In that case, the court was of the view that the delay of over three years and four months in bringing the application was too long and also the grounds or excuse given did not justify the long delay. There was not sufficient cause to have granted the application, and the application ought to have been dismissed. It was held that the judge exercised his discretion rather vaguely and on considerations of irrelevant and extraneous matters which greatly influenced him. Since the improper exercise of discretion by extending time and granting the application had resulted in injustice to the appellant, it was the duty of the Court of Appeal to interfere and set things right. Dictum of Lord Atkin in Evans v. Bartlam [1937] A.C. 473 at 480-481, H.L. applied.


We agree with the conclusions expressed by the learned trial judge that clearly, the plaintiffs' application was woefully out of time. We are of the considered view that the delay in making the application was neither bona fide nor excusable so the application ought to have been dismissed as failing the test of showing a good reason for the delay in bringing the application.


In Sam vs. Noah & ors [1992-93] 1 GBR 261 which was in respect of an application for an order to relist appeal and for extension of time to fulfil the conditions of appeal, the Supreme Court noted that the applicants did not state when they became aware of the dismissal of the appeal. The court did not accept the appellants’ plea of illiteracy or alleged ill-health of which proof was lacking; as an excuse. It held that the delay of almost two years and three months in bringing the application was too long and the grounds or excuses could not justify the long delay. Besides, the appellants were not candid with the court in their explanation for the delay. Ratnam v Cumarasamy [1965] 1 WLR 8P.C and Revici v Prentice Hall Inc [1969] 1 WLR 157 C.A. cited.


Comparing the Sam vs.

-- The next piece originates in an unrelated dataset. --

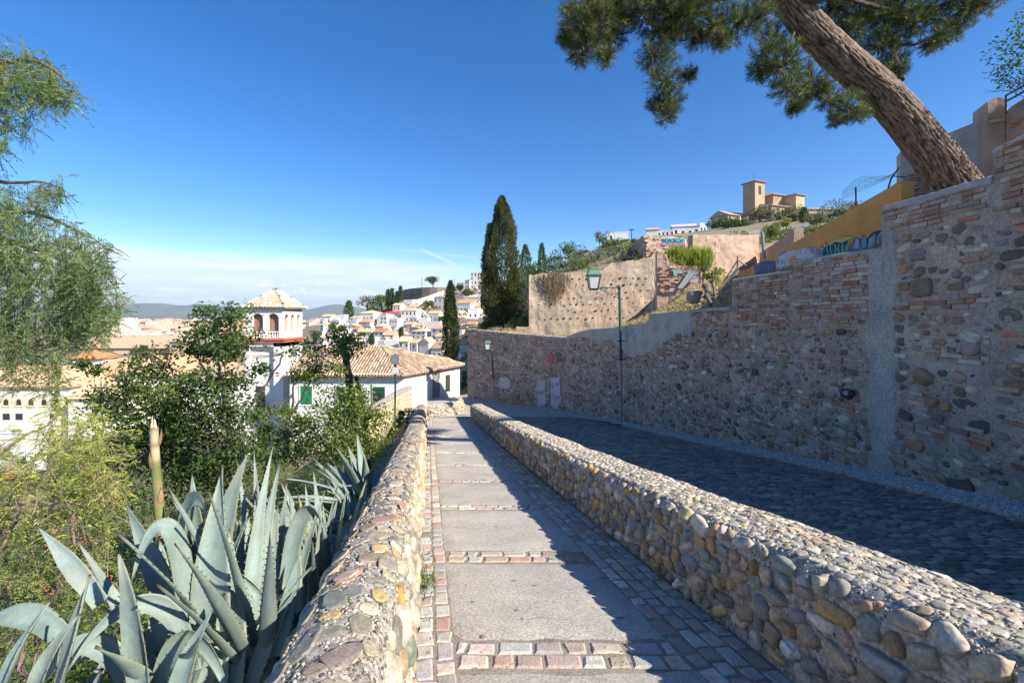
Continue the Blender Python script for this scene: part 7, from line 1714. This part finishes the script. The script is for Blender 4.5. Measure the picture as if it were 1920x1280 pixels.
# scrub on the slope above the holed wall
i = 0
for k in range(46):
    x = rng.uniform(1035, 1178); y = rng.uniform(np.interp(x, [1035, 1178], [500, 462]), np.interp(x, [1035, 1130, 1178], [508, 500, 484])); d = rng.uniform(48, 100)
    ag = rng.random() < .4; b = np.array(P(x, y + 3, d)); mb = MB(); n = 150; s = .14
    if ag: v = rdirs(60, .8); leaves(mb, np.repeat(b[None], 60, 0), v, rng.uniform(.6, 1.3, 60), .22, lcol(60, AG), fold=.2)
    else: p, v = ellipsoid_pts(n, b + (0, 0, .35), (.8, .8, .55), .2); leaves(mb, p, v + rdirs(n, .3), .24, .14, lcol(n, [pick(OLV + G1 + [(.28, .22, .13)])], .2))
    o = mb.build('wild_agave' if ag else 'scrub_bush', M['leaf'], loc=b); tag(o, 'blue grey wild agave among scrub above the holed wall' if ag else 'dry scrub bush among others above the holed wall', 'agave' if ag else 'bush', 'wild agaves above the holed wall' if ag else 'scrub above the holed wall')
# scrub over the open hillside
mb = MB()
for k in range(2000):
    d = math.exp(rng.uniform(math.log(44), math.log(330))); x = rng.uniform(905, 1650) if d < 150 else rng.uniform(640, 1180)
    if mnoise.noise((x * .02, d * .05, 3)) < -.1: continue
    b = np.array([(x - CX) / F * d, d, float(H(x, d))]); s = .10 + d * .0022; r = rng.uniform(.3, 1.0) * (1 + d / 250); m = 34; p, v = ellipsoid_pts(m, b + (0, 0, r * .3), (r, r, r * .55), .2)
    leaves(mb, p, v + rdirs(m, .3), s * 1.5, s, lcol(m, [pick(OLV + G1 + OLV + [(.26, .21, .12), (.30, .25, .14)])], .2))
o = mb.build('hillside_scrub', M['leaf']); tag(o, 'dry scrub covering the open hillside', 'scrub', kind='stuff')
# grass, dry tufts
def tufts(mb, pts, h, pal, nb=14, spread=.35, w=.008):
    for p in pts:
        m = nb; dr = np.c_[rng.normal(0, spread, (m, 2)), np.ones(m)]; leaves(mb, p + np.c_[rng.normal(0, .04, (m, 2)), np.zeros(m)], dr, rng.uniform(.5, 1.2, m) * h, w, lcol(m, pal, .2), fold=.1)
mb = MB(); pts = [np.array(P(rng.uniform(1252, 1332), rng.uniform(478, 502), rng.uniform(30, 33))) for _ in range(520)]; tufts(mb, pts, .75, [(.26, .30, .05), (.20, .26, .04), (.32, .32, .09)], 12, .3, .05)
o = mb.build('tall_grass', M['leaf']); tag(o, 'bright yellow green tall grass between the ruined walls', 'grass', kind='stuff')
round_tree('dark bush against the brick stump in the tall grass', 1292, 492, 460, 26, 31, GD + G1, 500, 'bush', 'bush'); round_tree('yellow green sapling by the pole tripod', 1336, 552, 496, 34, 21, GB, 420, 'sapling', 'sapling'); round_tree('low leafy sprout on the mound before the ochre wall', 1318, 520, 486, 34, 29, GB + G1, 420, 'bush', 'bush')
mb = MB(); ST = [(.44, .34, .18), (.36, .27, .14), (.52, .42, .25), (.30, .23, .12)]
for k in range(3600):
    d = rng.uniform(9, 36); x0 = CX + (tw_X(d) + .5) / d * F; x = x0 + rng.random() ** 1.6 * (1700 - x0)
    if x > 1700: continue
    p = np.array([(x - CX) / F * d, d, float(H(x, d)) + .02]); tufts(mb, [p], .16 + .004 * d, ST, 7, .8, .012 + .0006 * d)
o = mb.build('dry_grass', M['leaf']); tag(o, 'straw coloured dry grass on the earth bank above the wall', 'grass', kind='stuff')
mb = MB()
for k in range(420):
    d = rng.uniform(13, 30); x0 = CX + (tw_X(d) + .5) / d * F; x = x0 + rng.random() * 160; r = rng.uniform(.04, .16); stone(mb, np.array([(x - CX) / F * d, d, float(H(x, d)) + .02]), np.array([1., 0, 0]), np.array([0, 1., 0]), np.array([0, 0, 1.]), r, r * .8, r * .6, rng.uniform(0, 3), jit((.40, .31, .22), .2), 1)
o = mb.build('bank_rubble', M['stone']); tag(o, 'loose stones and clods on the earth bank', 'rubble', kind='stuff')
# stump and roots in the eroded gap of the bank
st = empty('tree_stump', P(1330, 555, 16), 'grey dead tree stump with exposed roots in the eroded bank', 'tree stump'); mb = MB()
for px, r0, r1 in (([(1322, 535, 16.4), (1326, 555, 16), (1333, 572, 15.7)], .22, .10), ([(1338, 530, 16.4), (1334, 545, 16.1), (1340, 560, 15.9)], .10, .05), ([(1326, 550, 16), (1312, 565, 15.9), (1305, 575, 15.9)], .12, .04), ([(1330, 545, 16.2), (1348, 555, 16), (1352, 570, 16)], .08, .03)): limb(mb, px, r0 * .6, r1 * .6, 9, col=(.17, .14, .115), wob=.05)
mb.build('trunk', M['bark'], parent=st)
mb = MB(); c = np.array(P(1303, 556, 16.6))
stone(mb, c, np.array([1., 0, 0]), np.array([0, 0, 1.]), np.array([0, -1., 0]), .30, .26, .2, .3, (.27, .235, .21), 3); o = mb.build('boulder', M['stone'], smooth=True); tag(o, 'grey boulder stuck in the bank beside the dead stump', 'boulder')
# dead creeper hanging on the holed wall
mb = MB()
for k in range(230):
    x = rng.normal(1042, 12); y0 = 512 + rng.uniform(-2, 6); ln = rng.uniform(15, 62) * (1 - abs(x - 1042) / 60); dd_ = 40 - .22
    if ln < 5: continue
    mb.tube([P(x + rng.normal(0, 1.5) * i, y0 + ln * i / 4, dd_ - rng.uniform(0, .15)) for i in range(5)], [.02, .018, .014, .01, .006], 4, 0, jit((.20, .14, .09), .2), cap=False)
o = mb.build('dead_creeper', M['bark']); tag(o, 'brown dead creeper hanging over the top of the holed earth wall', 'creeper')
# weeds along the path
mb = MB(); wp = []
for k in range(60): d = abs(rng.normal(9, 6)) + 1.6; wp.append(np.array([XR(d) - rng.uniform(.0, .06), d, zp(d) + .0]))
for k in range(26): d = rng.uniform(2.5, 20); wp.append(np.array([XL(d) + rng.uniform(.0, .05), d, zp(d)]))
for k in range(14): d = 4.05 + rng.normal(0, .22); wp.append(np.array([XL(d) + rng.uniform(.0, .12), d, zp(d)]))
tufts(mb, wp, .085, GB + G1 + [(.28, .24, .10)], 12, .9, .010)
for d0 in rowsd[1:6]:
    for k in range(14): x = rng.uniform(XL(d0) + LB, XR(d0) - RB); d = d0 + rng.choice([-.15, 0, .15]) + rng.normal(0, .01); tufts(mb, [np.array([x, d, zp(d) + .005])], .022, GB + [(.24, .2, .1)], 7, 1.4, .007)
o = mb.build('path_weeds', M['leaf']); tag(o, 'small green weeds in the joints and edges of the footpath', 'weeds', kind='stuff')

mb = MB()
for k in range(420):
    d = 1.4 + 20 * rng.random() ** 1.6; u = rng.random(); x = (XL(d) + .02 + abs(rng.normal(0, .18))) if u < .4 else ((XR(d) - .02 - abs(rng.normal(0, .22))) if u < .8 else rng.uniform(XL(d) + .2, XR(d) - .2))
    leaves(mb, np.array([[x, d, float(zp(d)) + .018]]), np.c_[rng.normal(0, 1, (1, 2)), [[.05]]], rng.uniform(.015, .05), rng.uniform(.004, .014), lcol(1, [(.24, .17, .09), (.33, .25, .14), (.15, .10, .06), (.40, .34, .22)]), fold=.1)
o = mb.build('leaf_litter', M['leaf']); tag(o, 'dry leaf litter and twigs scattered on the footpath', 'litter', kind='stuff')
# ------------------------------------------------------------------ haze over the plain
if HAZE:
    mb = MB(); mb.box((-26000, -600, -75), (26000, 11200, 335)); hz = mb.build('haze', []); tag(hz, 'thin blue air over the plain', 'haze', kind='stuff')
    m, q, out = newmat('haze_air'); v = q.n('ShaderNodeVolumePrincipled'); v.inputs['Color'].default_value = (.72, .83, .97, 1); v.inputs['Density'].default_value = HAZE; v.inputs['Anisotropy'].default_value = .2
    m.node_tree.links.new(v.outputs[0], out.inputs['Volume']); hz.data.materials.append(m)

Noah case and the instant case on appeal where the Rules require an application for extension to be brought within 14 days, it is clear to us that the trial judge did not exercise discretion judicially when the application had been brought nearly 4 years after it ought to have, and without a reasonable explanation for the inordinate delay.


In Ratnam v Cumarasamy (supra), the Privy Council held as follows:


“The rules of court must prima facie be obeyed, and in order to justify a court in extending the time during which some step in procedure requires to be taken there must be some material upon which the court can exercise its discretion. If the law were otherwise, a party in breach would have an unlimited right to an extension of time which would defeat the purpose of the rules, which is to provide a time table for litigation”


As to the arguments raised relating to the Order of Miezah J for title deeds to be released to the defendant, our brief response is this: It seems that Miezah J was exercising jurisdiction under order 36 rule 1(2)(c) of C.I. 47 in making that consequential order as plaintiffs' suit relating to the purported debt in respect of which the title deeds had apparently been deposited, had been dismissed. Further, the issue as to the merits of ruling delivered by Miezah J. is not before this court and we shall refrain from making any pronouncement.


In conclusion, we are of the view that the delay in making the application was inordinate and neither bona fide nor excusable. The plaintiff waited unreasonably long after the judgment was brought to its notice before attempting to set it aside, and the application ought to have been refused.


It is for the above reasons that the appeal succeeds, and the Ruling of the High Court dated 7th July 2011 is hereby set aside.